4. The pump control operating system of claim 3, further comprising:

a third boom interrupting valve connected to a hydraulic pressure line connecting the boom pump for driving the boom cylinder and a cylinder head of the boom cylinder to allow the supply of the working oil from the auxiliary control valve system.

5. The pump control operating system of claim 1, wherein the one-to-one pump system is applied to a boom cylinder, an arm cylinder and a swing motor, the auxiliary control valve system is applied to a driving motor, a bucket cylinder and an option, and an arm pump for driving the arm cylinder is selectively connected to the auxiliary control valve to supply the working oil.

6. The pump control operating system of claim 5, comprising:

a first arm interrupting valve connected to a hydraulic pressure line for supplying the working oil from the arm pump to a cylinder head of the arm cylinder to allow or interrupt the supply of the working fluid to the auxiliary control valve.

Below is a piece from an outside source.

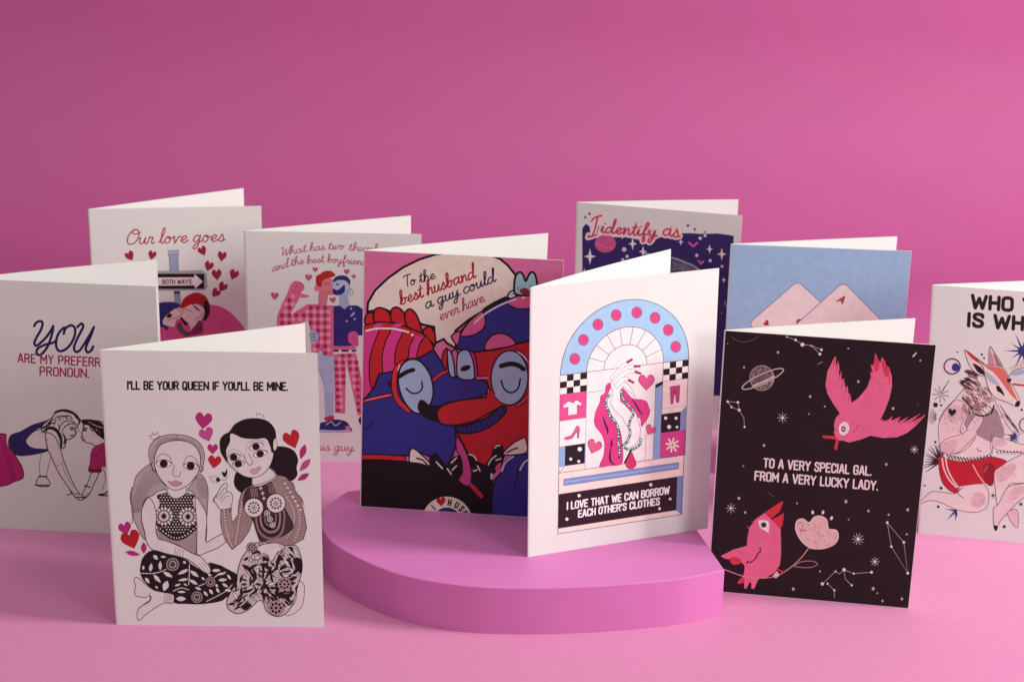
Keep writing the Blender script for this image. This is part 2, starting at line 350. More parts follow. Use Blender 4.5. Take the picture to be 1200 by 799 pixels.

7. The pump control operating system of claim 6, further comprising:

a second arm interrupting valve connected to a hydraulic pressure line for supplying the working oil from the arm pump to a cylinder rod of the arm cylinder to allow the supply of the working oil to the auxiliary control valve or allow the supply of the working oil from the auxiliary control valve to an arm rod of the arm cylinder; and

a third arm interrupting valve installed in a hydraulic pressure line for supplying the working oil from the arm pump to a cylinder rod of the arm cylinder to allow or interrupt the supply of the working oil from the arm pump to a cylinder rod of the arm cylinder.

8. The pump control operating system of claim 6, further comprising:

a fourth arm interrupting valve connected to a hydraulic pressure line connecting the first arm interrupting valve and the auxiliary control valve to supply the working oil to the boom cylinder.